For blog #3, I wanted to talk about an graph or visualisation I’ve been working on, to help CDP display their data in a new way. It’s called a chord diagram, looks a bit like a spider’s web and is used to show the strength and range of interconnections in whatever system you are looking at, for example the total imports and exports between different countries (PLEASE click for interactive version-much more fun!). Source:



In short, segments around the edge of the circle represent components of the system you are looking at, in this case countries, lines that link two segments indicate a relationship between the segments, in this case a trade relationship, and the width of the lines shows the strength of the relationship, in this example the total imports and exports between countries.

So how is that applicable to CDP? In the CDP water questionnaire that goes out to the world’s biggest companies, one of the questions CDP asks of the responders is to identify the impacts and risks that water issues have or could have on their business. For example, a company might say that water scarcity in the region where they work has led to an increase in water prices and hence operating costs or that flooding has caused damage to one of their facilities. Companies identify a cause, the effect and how they have or will respond. It is important for CDP to understand the links that companies are making between these 3 elements, as this can make it clear why companies are feeling effects and how they are approaching impacts and risk.
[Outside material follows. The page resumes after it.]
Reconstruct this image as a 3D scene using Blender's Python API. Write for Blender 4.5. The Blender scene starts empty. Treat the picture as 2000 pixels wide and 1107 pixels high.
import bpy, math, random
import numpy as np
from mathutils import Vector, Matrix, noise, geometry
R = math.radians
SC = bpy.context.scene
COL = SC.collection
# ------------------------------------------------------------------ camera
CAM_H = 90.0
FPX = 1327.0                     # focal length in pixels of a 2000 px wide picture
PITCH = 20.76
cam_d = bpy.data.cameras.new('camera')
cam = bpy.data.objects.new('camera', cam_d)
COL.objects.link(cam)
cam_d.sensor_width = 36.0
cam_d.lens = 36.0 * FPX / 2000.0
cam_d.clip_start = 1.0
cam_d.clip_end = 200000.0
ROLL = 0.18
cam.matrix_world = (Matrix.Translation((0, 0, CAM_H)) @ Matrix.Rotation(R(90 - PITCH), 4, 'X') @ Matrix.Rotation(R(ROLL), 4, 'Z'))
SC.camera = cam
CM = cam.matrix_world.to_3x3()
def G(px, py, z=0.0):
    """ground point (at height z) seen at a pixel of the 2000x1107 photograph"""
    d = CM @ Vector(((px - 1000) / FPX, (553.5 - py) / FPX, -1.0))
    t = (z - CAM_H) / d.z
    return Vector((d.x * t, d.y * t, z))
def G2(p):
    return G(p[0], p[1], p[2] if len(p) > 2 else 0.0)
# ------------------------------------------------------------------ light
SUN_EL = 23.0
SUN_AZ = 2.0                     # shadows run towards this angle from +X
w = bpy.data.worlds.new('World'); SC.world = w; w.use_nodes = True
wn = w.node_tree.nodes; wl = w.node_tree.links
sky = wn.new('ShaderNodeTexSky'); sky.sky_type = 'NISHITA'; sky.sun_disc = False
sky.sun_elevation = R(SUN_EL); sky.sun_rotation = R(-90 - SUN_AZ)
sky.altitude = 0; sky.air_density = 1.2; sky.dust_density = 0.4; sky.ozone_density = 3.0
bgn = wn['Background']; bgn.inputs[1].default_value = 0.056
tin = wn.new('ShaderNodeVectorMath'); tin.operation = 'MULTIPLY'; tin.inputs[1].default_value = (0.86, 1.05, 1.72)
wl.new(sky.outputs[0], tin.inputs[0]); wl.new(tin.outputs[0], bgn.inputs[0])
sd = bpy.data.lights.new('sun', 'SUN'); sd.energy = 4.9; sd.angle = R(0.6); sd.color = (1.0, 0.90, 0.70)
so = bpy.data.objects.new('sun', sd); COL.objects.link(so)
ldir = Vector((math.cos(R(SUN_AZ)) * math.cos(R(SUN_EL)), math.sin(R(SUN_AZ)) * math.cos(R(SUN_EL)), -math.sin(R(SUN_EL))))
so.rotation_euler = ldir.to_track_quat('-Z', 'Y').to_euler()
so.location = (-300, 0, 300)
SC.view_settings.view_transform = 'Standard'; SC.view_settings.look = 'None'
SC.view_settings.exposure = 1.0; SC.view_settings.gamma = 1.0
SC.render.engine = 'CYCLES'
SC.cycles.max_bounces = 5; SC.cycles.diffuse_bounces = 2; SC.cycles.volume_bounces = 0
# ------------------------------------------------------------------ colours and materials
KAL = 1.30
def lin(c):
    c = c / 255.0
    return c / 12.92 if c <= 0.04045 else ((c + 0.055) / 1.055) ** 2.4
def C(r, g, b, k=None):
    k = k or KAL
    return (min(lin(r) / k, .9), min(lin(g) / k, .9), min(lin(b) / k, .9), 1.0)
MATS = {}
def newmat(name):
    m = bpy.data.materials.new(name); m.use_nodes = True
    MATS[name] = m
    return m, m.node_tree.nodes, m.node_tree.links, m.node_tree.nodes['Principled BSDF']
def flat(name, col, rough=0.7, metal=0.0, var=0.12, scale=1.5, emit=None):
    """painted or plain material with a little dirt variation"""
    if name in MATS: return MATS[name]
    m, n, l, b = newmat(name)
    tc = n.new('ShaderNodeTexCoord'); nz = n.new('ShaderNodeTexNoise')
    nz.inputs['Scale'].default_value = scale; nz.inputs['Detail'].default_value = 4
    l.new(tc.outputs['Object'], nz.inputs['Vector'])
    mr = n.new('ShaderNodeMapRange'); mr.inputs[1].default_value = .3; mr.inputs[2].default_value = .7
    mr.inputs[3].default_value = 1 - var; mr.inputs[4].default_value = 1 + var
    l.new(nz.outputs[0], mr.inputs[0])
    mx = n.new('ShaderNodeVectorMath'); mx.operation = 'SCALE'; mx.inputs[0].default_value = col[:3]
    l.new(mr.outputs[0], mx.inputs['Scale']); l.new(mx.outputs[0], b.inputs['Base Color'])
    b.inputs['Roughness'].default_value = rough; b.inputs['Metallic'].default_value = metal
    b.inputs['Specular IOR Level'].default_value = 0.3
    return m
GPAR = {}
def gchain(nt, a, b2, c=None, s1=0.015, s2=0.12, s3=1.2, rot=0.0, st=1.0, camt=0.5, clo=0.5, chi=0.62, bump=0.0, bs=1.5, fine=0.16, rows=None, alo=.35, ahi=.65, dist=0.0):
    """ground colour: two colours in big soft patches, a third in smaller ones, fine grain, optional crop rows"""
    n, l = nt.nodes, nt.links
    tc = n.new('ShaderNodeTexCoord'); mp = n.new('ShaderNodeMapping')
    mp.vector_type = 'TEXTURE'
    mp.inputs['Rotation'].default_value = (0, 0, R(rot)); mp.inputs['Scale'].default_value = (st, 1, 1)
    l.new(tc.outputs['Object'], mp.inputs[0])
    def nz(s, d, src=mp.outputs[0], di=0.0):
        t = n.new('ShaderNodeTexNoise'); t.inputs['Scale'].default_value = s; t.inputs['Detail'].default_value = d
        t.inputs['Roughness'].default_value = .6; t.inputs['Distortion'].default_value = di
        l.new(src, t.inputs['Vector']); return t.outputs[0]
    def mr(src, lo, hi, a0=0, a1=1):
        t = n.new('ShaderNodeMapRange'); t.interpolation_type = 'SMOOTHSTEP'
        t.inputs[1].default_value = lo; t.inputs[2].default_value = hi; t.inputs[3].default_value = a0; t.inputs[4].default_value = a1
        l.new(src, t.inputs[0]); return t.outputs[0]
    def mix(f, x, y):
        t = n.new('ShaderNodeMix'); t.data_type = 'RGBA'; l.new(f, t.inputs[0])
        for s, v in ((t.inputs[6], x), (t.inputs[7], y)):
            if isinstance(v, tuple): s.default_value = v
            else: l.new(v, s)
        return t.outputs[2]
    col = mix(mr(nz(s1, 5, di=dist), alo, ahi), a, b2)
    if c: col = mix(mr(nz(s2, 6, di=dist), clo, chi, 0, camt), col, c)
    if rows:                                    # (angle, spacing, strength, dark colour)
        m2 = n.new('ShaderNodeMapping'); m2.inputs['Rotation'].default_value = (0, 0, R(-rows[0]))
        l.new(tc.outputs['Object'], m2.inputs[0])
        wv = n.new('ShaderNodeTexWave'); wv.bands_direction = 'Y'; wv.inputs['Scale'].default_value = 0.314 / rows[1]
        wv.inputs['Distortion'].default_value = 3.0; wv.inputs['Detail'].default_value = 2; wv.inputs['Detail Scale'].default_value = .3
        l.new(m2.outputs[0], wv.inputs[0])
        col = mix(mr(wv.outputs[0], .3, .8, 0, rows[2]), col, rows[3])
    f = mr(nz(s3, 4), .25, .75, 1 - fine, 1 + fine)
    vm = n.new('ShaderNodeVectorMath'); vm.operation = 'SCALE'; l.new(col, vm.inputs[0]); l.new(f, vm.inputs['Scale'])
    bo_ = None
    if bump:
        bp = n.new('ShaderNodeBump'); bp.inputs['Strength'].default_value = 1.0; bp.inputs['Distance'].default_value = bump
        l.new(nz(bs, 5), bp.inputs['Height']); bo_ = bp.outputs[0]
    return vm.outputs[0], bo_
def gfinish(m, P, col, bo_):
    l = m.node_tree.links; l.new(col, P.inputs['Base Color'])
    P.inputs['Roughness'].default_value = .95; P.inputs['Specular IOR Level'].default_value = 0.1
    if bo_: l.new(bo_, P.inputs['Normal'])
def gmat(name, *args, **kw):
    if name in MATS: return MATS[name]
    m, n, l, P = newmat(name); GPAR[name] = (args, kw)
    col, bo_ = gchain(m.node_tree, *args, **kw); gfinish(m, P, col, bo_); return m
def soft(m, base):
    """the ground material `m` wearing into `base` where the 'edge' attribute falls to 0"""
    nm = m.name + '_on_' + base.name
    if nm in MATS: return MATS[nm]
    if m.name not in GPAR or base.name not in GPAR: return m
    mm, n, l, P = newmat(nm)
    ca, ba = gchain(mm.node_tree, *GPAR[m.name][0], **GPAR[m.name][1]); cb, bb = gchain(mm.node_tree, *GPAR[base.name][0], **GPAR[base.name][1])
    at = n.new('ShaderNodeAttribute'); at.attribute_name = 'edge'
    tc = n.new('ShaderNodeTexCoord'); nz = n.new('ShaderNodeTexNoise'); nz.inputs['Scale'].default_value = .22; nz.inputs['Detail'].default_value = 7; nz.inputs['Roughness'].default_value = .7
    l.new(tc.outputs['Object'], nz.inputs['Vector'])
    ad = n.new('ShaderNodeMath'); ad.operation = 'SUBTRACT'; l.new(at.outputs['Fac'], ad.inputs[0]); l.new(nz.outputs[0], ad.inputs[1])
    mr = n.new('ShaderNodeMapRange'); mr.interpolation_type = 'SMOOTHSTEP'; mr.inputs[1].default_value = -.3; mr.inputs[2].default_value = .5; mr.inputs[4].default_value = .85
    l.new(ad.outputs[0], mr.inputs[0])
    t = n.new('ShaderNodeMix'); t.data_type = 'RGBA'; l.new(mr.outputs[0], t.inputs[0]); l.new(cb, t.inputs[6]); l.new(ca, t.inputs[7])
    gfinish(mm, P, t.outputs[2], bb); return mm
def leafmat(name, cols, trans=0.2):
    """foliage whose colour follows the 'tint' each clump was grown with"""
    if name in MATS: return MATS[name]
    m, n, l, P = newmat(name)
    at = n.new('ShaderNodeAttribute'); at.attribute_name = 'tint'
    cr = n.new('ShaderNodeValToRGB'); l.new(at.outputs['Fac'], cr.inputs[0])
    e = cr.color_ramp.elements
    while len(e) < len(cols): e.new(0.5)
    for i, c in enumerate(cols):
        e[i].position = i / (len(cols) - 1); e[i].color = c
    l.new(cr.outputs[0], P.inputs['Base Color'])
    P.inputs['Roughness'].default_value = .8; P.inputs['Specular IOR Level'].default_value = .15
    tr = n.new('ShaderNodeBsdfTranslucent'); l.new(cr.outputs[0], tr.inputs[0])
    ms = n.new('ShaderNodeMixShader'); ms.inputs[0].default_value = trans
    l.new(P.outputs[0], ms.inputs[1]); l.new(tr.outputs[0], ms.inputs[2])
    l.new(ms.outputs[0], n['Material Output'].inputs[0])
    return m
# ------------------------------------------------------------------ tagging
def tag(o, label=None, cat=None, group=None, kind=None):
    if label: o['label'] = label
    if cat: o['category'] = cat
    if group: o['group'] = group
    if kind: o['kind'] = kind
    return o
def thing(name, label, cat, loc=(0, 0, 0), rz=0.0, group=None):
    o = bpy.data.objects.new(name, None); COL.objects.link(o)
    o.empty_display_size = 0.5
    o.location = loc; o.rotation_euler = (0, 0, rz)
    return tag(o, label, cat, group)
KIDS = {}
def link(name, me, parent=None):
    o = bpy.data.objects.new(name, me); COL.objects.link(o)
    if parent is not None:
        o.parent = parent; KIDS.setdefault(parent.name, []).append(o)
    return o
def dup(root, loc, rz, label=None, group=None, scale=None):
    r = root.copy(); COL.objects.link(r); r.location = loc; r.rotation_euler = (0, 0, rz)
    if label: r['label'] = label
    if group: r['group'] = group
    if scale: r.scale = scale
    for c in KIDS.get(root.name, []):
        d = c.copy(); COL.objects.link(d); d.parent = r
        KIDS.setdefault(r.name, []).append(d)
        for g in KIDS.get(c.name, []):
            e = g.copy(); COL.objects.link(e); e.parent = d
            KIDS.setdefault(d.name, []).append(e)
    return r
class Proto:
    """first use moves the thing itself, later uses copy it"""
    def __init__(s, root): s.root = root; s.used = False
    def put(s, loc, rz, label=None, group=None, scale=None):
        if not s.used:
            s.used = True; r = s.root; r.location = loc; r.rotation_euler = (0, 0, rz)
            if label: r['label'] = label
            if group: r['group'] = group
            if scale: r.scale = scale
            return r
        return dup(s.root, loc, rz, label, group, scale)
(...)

By understanding this, CDP can highlight good practice and propose ways in which companies can improve their water policy. And hence, we can use chord diagrams to illustrate the links that companies are making between cause and effect and risk and response.

By using this diagram, hopefully readers of CDP’s Global Water Report or visitors to the water results website can get a quick snapshot of the data and digest the statistics in a unique way that can capture the attention and resonate more than numbers would.

So I used my limited programming expertise I use in my PhD work at Imperial to make a little program that counts the links between cause and effect and risk and response, then put the results into a matrix, something that excel unfortunately can’t do with CDPs’ data. Then I found a makeshift excel workbook (try it yourself) that you can input your data into to make a very basic ‘my first chord diagram’. This was used as a proof of concept, to show what the diagrams can do. Hopefully we can go from my less-good looking excel version, to swanky interactive versions like these:

Visualising the composition of a computer program code (goes over my head but the interactivity is really good)


Uber journeys in San Francisco


The feedback on the diagrams was really good, and they have been shared with other teams within CDP and could potentially be used with other data!

So I guess for prospective internship applicants I would say try to bring in your expertise to do things in a new way if possible, benefiting your organisation whilst also showing them what you can do. Don’t be afraid to give feedback about how things are done, I think a lot of organisations will appreciate an outside perspective. That has definitely been the case here at CDP, where everyone has supported suggestions and ideas.